### Dataset excerpt
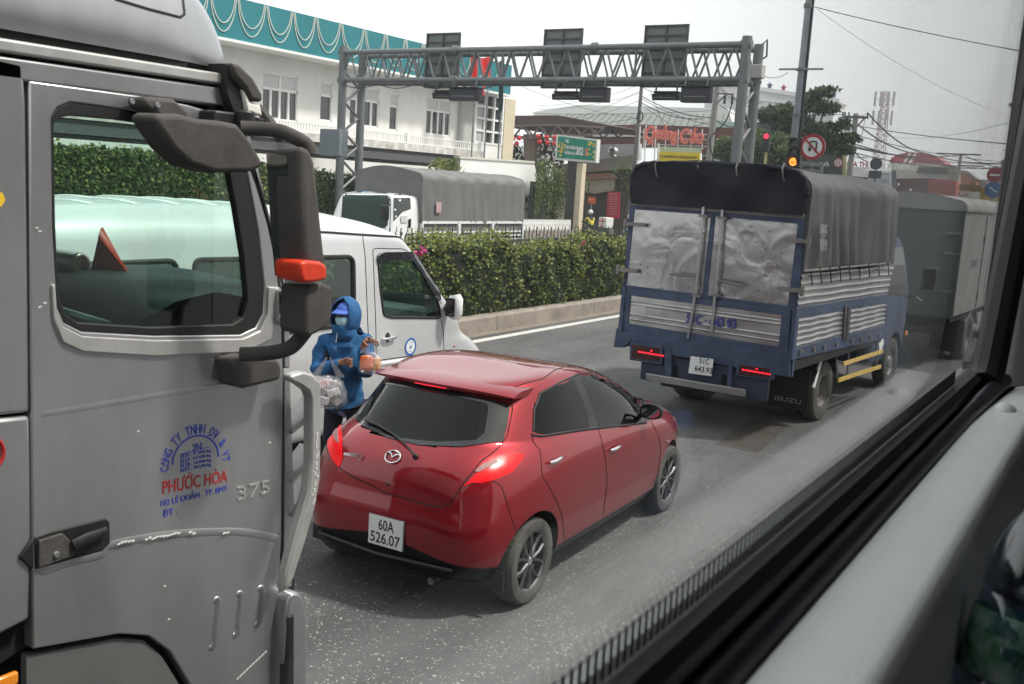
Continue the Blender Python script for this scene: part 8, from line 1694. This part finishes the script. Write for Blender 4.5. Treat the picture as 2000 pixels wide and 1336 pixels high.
# containers, yellow store, gable roof
def gbox(name, label, cat, Y, px, m, side=None, m2=None, kids=(), dep=2.5):
    o0 = GY(px[0][0], 440, Y); o0.z = 0; t = thing(name, label, cat, o0); o0 = Vector(t.location); yp(px, Y, m, 'front', t, dep, o0=o0)
    if side: yp(side, Y+.02, m2, 'side', t, dep, o0=o0)
    return t, o0
m_cr = mat('container_red', (.34, .06, .055), .65, vs=3, col2=(.40, .085, .07)); m_cm = mat('container_red_shaded', (.085, .025, .030), .7, vs=3, col2=(.12, .035, .04))  # one red container: its shaded end gets a darker copy of the colour
t, o0 = gbox('shipping_container', 'stacked red shipping container, its end coloured darker for shade', 'container', 86, [(1751, 349), (1814, 348), (1812, 400), (1750, 400)], m_cm, [(1814, 348), (1868, 353), (1866, 400), (1812, 400)], m_cr); b = B()
for i in range(9): x = 1818+i*5.6; b.tube(GY(x, 352+i*.4, 85.95)-o0, GY(x-1.5, 400, 85.95)-o0, .05, n=4)
obj('corrugation', b, m_cr, t, smooth=0); yp([(1777, 368), (1780, 368), (1781, 373), (1776, 373)], 85.9, m_wfr, 'decal', t, .02, o0=o0); yp([(1753, 357), (1757, 357), (1757, 363), (1753, 363)], 85.9, m_sgrey, 'decal', t, .02, o0=o0)
t, o0 = gbox('gabled_shed', 'orange-brown gabled shed roof between the container and the poles', 'building', 110, [(1868, 332), (1890, 336), (1905, 350), (1910, 370), (1868, 370)], mat('orange_tin', (.36, .17, .11), .7)); yp([(1866, 330), (1890, 334), (1910, 350), (1905, 352), (1888, 339), (1866, 336)], 109.9, mat('grey_tin', (.28, .29, .27), .7), 'roof_edge', t, 2.6, o0=o0); yp([(1868, 350), (1990, 352), (1990, 400), (1868, 400)], 112, mat('far_grey', (.36, .38, .37), .8, var=.2), 'yard_wall', t, .3, o0=o0)
t, o0 = gbox('yellow_store', 'ochre yellow store behind the signs at the right', 'building', 88, [(1866, 368), (1918, 367), (1967, 370), (1966, 420), (1866, 420)], mat('ochre_wall', (.40, .28, .05), .7, var=.08)); yp([(1866, 362), (1870, 360), (1915, 362), (1917, 372), (1866, 374)], 87.7, mat('dark_ochre', (.15, .12, .04), .8), 'awning', t, .6, o0=o0)
yp([(1868, 372), (1914, 375), (1912, 400), (1867, 398)], 87.4, mat('cream_board', (.60, .59, .50), .6), 'sign', t, .1, o0=o0); b = B(); b.path([GY(x, y, 87.2)-o0 for x, y in ((1873, 379), (1878, 384), (1884, 381), (1892, 379))], .05, 4); obj('sign_mark', b, m_ink, t, smooth=0); ytext('HẢI SẢN', mat('grey_text', (.25, .27, .30), .7), 1881, 388, 14/21, 4/21, 87.3, t, o0)
# no-entry and keep-right signs
for (x, y, R_, l_, cm) in ((1943, 342, 14.5, 'round red no-entry sign above the blue round sign', 'r'), (1940, 371, 15.5, 'round blue direction sign with white arrow under the no-entry sign', 'b')):
    Yz = 38.0; p = GY(x, y, Yz); s0 = 1960/((p-CO).dot(FW)); t = thing('road_sign', l_, 'road sign', p); r_ = R_/s0
    obj('disc', B().lathe([(0, -.01), (r_, -.01), (r_, .01), (0, .01)], ax='y', n=36), mat('no_entry_red', (.26, .035, .045), .55) if cm == 'r' else mat('arrow_blue', (.03, .10, .26), .55), t)
    if cm == 'r': obj('bar', B().box((0, -.015, 0), (r_*1.2, .01, r_*.22)), m_sgrey, t)
    else: b = B(); b.path([(-r_*.45, -.018, r_*.35), (r_*.1, -.018, -.02), (r_*.5, -.018, -r_*.25)], r_*.13, 4); obj('arrow', b, mat('pale_arrow', (.42, .46, .50), .6), t, smooth=0); obj('post', B().tube((0, .06, -p.z), (0, .06, r_*3), .045, n=8), m_steel, t)
# pole-like haze of the smoggy air
hz = B(); hz.mm((-190, -60, -1.3), (60, 260, 34)); ho = bpy.data.objects.new('haze', bpy.data.meshes.new('haze')); ho.data.from_pydata(hz.v, [], hz.f); COL.objects.link(ho); ho['kind'] = 'stuff'; ho['label'] = 'pale smoggy air filling the street'; ho['category'] = 'haze'
hm = bpy.data.materials.new('smog'); hm.use_nodes = True; N, L = nodes(hm); N.clear(); out = N.new('ShaderNodeOutputMaterial'); pv = N.new('ShaderNodeVolumePrincipled'); pv.inputs['Color'].default_value = (.86, .90, .93, 1); pv.inputs['Density'].default_value = .0010; pv.inputs['Anisotropy'].default_value = .2; L.new(pv.outputs[0], out.inputs['Volume']); ho.data.materials.append(hm)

### Set task
Omit every picture, then reproduce the rest of the listing exactly.

### Answer
Continue the Blender Python script for this scene: part 8, from line 1694. This part finishes the script. Write for Blender 4.5. Treat the picture as 2000 pixels wide and 1336 pixels high.
# containers, yellow store, gable roof
def gbox(name, label, cat, Y, px, m, side=None, m2=None, kids=(), dep=2.5):
    o0 = GY(px[0][0], 440, Y); o0.z = 0; t = thing(name, label, cat, o0); o0 = Vector(t.location); yp(px, Y, m, 'front', t, dep, o0=o0)
    if side: yp(side, Y+.02, m2, 'side', t, dep, o0=o0)
    return t, o0
m_cr = mat('container_red', (.34, .06, .055), .65, vs=3, col2=(.40, .085, .07)); m_cm = mat('container_red_shaded', (.085, .025, .030), .7, vs=3, col2=(.12, .035, .04))  # one red container: its shaded end gets a darker copy of the colour
t, o0 = gbox('shipping_container', 'stacked red shipping container, its end coloured darker for shade', 'container', 86, [(1751, 349), (1814, 348), (1812, 400), (1750, 400)], m_cm, [(1814, 348), (1868, 353), (1866, 400), (1812, 400)], m_cr); b = B()
for i in range(9): x = 1818+i*5.6; b.tube(GY(x, 352+i*.4, 85.95)-o0, GY(x-1.5, 400, 85.95)-o0, .05, n=4)
obj('corrugation', b, m_cr, t, smooth=0); yp([(1777, 368), (1780, 368), (1781, 373), (1776, 373)], 85.9, m_wfr, 'decal', t, .02, o0=o0); yp([(1753, 357), (1757, 357), (1757, 363), (1753, 363)], 85.9, m_sgrey, 'decal', t, .02, o0=o0)
t, o0 = gbox('gabled_shed', 'orange-brown gabled shed roof between the container and the poles', 'building', 110, [(1868, 332), (1890, 336), (1905, 350), (1910, 370), (1868, 370)], mat('orange_tin', (.36, .17, .11), .7)); yp([(1866, 330), (1890, 334), (1910, 350), (1905, 352), (1888, 339), (1866, 336)], 109.9, mat('grey_tin', (.28, .29, .27), .7), 'roof_edge', t, 2.6, o0=o0); yp([(1868, 350), (1990, 352), (1990, 400), (1868, 400)], 112, mat('far_grey', (.36, .38, .37), .8, var=.2), 'yard_wall', t, .3, o0=o0)
t, o0 = gbox('yellow_store', 'ochre yellow store behind the signs at the right', 'building', 88, [(1866, 368), (1918, 367), (1967, 370), (1966, 420), (1866, 420)], mat('ochre_wall', (.40, .28, .05), .7, var=.08)); yp([(1866, 362), (1870, 360), (1915, 362), (1917, 372), (1866, 374)], 87.7, mat('dark_ochre', (.15, .12, .04), .8), 'awning', t, .6, o0=o0)
yp([(1868, 372), (1914, 375), (1912, 400), (1867, 398)], 87.4, mat('cream_board', (.60, .59, .50), .6), 'sign', t, .1, o0=o0); b = B(); b.path([GY(x, y, 87.2)-o0 for x, y in ((1873, 379), (1878, 384), (1884, 381), (1892, 379))], .05, 4); obj('sign_mark', b, m_ink, t, smooth=0); ytext('HẢI SẢN', mat('grey_text', (.25, .27, .30), .7), 1881, 388, 14/21, 4/21, 87.3, t, o0)
# no-entry and keep-right signs
for (x, y, R_, l_, cm) in ((1943, 342, 14.5, 'round red no-entry sign above the blue round sign', 'r'), (1940, 371, 15.5, 'round blue direction sign with white arrow under the no-entry sign', 'b')):
    Yz = 38.0; p = GY(x, y, Yz); s0 = 1960/((p-CO).dot(FW)); t = thing('road_sign', l_, 'road sign', p); r_ = R_/s0
    obj('disc', B().lathe([(0, -.01), (r_, -.01), (r_, .01), (0, .01)], ax='y', n=36), mat('no_entry_red', (.26, .035, .045), .55) if cm == 'r' else mat('arrow_blue', (.03, .10, .26), .55), t)
    if cm == 'r': obj('bar', B().box((0, -.015, 0), (r_*1.2, .01, r_*.22)), m_sgrey, t)
    else: b = B(); b.path([(-r_*.45, -.018, r_*.35), (r_*.1, -.018, -.02), (r_*.5, -.018, -r_*.25)], r_*.13, 4); obj('arrow', b, mat('pale_arrow', (.42, .46, .50), .6), t, smooth=0); obj('post', B().tube((0, .06, -p.z), (0, .06, r_*3), .045, n=8), m_steel, t)
# pole-like haze of the smoggy air
hz = B(); hz.mm((-190, -60, -1.3), (60, 260, 34)); ho = bpy.data.objects.new('haze', bpy.data.meshes.new('haze')); ho.data.from_pydata(hz.v, [], hz.f); COL.objects.link(ho); ho['kind'] = 'stuff'; ho['label'] = 'pale smoggy air filling the street'; ho['category'] = 'haze'
hm = bpy.data.materials.new('smog'); hm.use_nodes = True; N, L = nodes(hm); N.clear(); out = N.new('ShaderNodeOutputMaterial'); pv = N.new('ShaderNodeVolumePrincipled'); pv.inputs['Color'].default_value = (.86, .90, .93, 1); pv.inputs['Density'].default_value = .0010; pv.inputs['Anisotropy'].default_value = .2; L.new(pv.outputs[0], out.inputs['Volume']); ho.data.materials.append(hm)